Start of Data

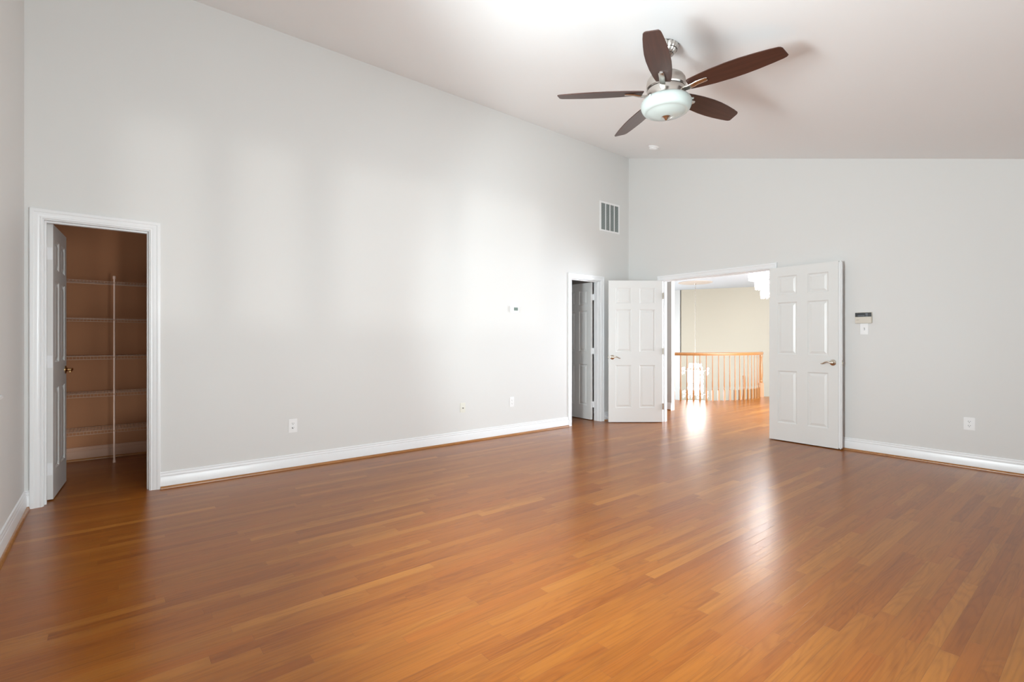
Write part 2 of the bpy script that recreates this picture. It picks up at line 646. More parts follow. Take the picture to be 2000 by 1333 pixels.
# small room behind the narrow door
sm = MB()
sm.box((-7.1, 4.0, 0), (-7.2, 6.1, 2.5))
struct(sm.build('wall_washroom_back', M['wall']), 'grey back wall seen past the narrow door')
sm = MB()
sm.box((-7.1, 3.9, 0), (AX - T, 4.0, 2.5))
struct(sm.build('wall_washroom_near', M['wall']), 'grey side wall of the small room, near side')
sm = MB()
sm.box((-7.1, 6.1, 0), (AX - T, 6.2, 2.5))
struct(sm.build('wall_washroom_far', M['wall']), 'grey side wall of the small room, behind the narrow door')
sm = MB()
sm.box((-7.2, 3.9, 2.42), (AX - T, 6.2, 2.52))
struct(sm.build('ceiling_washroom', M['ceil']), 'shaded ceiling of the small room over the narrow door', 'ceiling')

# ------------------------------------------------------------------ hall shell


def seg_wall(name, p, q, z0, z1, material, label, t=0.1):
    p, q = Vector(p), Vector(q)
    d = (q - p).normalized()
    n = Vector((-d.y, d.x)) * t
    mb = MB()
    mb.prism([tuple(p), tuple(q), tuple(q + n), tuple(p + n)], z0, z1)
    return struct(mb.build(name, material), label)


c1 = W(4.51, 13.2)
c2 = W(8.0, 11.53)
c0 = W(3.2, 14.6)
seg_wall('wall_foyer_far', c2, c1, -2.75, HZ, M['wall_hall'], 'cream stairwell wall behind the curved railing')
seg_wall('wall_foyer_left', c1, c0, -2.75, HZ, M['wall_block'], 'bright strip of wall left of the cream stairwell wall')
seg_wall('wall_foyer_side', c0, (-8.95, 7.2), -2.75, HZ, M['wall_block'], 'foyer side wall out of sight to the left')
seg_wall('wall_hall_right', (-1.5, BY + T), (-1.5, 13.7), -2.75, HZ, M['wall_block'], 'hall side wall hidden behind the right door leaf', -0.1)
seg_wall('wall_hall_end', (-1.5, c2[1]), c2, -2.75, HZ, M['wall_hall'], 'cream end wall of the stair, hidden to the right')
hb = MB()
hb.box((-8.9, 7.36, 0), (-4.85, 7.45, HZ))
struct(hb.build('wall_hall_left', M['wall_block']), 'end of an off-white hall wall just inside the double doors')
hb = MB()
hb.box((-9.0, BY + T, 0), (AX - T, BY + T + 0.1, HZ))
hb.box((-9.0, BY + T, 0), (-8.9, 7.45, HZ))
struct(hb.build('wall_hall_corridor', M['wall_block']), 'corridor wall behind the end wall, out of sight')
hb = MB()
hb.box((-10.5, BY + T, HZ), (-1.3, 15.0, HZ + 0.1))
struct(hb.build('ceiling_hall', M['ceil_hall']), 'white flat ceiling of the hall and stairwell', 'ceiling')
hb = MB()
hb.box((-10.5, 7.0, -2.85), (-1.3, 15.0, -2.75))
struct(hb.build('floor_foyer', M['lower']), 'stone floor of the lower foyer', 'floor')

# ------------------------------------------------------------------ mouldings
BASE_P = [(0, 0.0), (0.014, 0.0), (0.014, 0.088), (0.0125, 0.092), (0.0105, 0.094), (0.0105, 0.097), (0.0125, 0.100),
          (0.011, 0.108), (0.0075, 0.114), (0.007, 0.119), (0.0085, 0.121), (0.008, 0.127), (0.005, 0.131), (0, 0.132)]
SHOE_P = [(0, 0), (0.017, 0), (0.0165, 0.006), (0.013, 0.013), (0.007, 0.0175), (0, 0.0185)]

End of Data
Start of Data

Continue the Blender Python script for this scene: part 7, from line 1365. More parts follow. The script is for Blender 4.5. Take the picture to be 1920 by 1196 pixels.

End of Data

-- What the exercise asks --
Provide an exact reproduction of only those lines that start at the line containing "Write part 2" and end at the line containing "return struct(mb.build(name, material), label)", inclusive.

-- Task result --
Write part 2 of the bpy script that recreates this picture. It picks up at line 646. More parts follow. Take the picture to be 2000 by 1333 pixels.
# small room behind the narrow door
sm = MB()
sm.box((-7.1, 4.0, 0), (-7.2, 6.1, 2.5))
struct(sm.build('wall_washroom_back', M['wall']), 'grey back wall seen past the narrow door')
sm = MB()
sm.box((-7.1, 3.9, 0), (AX - T, 4.0, 2.5))
struct(sm.build('wall_washroom_near', M['wall']), 'grey side wall of the small room, near side')
sm = MB()
sm.box((-7.1, 6.1, 0), (AX - T, 6.2, 2.5))
struct(sm.build('wall_washroom_far', M['wall']), 'grey side wall of the small room, behind the narrow door')
sm = MB()
sm.box((-7.2, 3.9, 2.42), (AX - T, 6.2, 2.52))
struct(sm.build('ceiling_washroom', M['ceil']), 'shaded ceiling of the small room over the narrow door', 'ceiling')

# ------------------------------------------------------------------ hall shell


def seg_wall(name, p, q, z0, z1, material, label, t=0.1):
    p, q = Vector(p), Vector(q)
    d = (q - p).normalized()
    n = Vector((-d.y, d.x)) * t
    mb = MB()
    mb.prism([tuple(p), tuple(q), tuple(q + n), tuple(p + n)], z0, z1)
    return struct(mb.build(name, material), label)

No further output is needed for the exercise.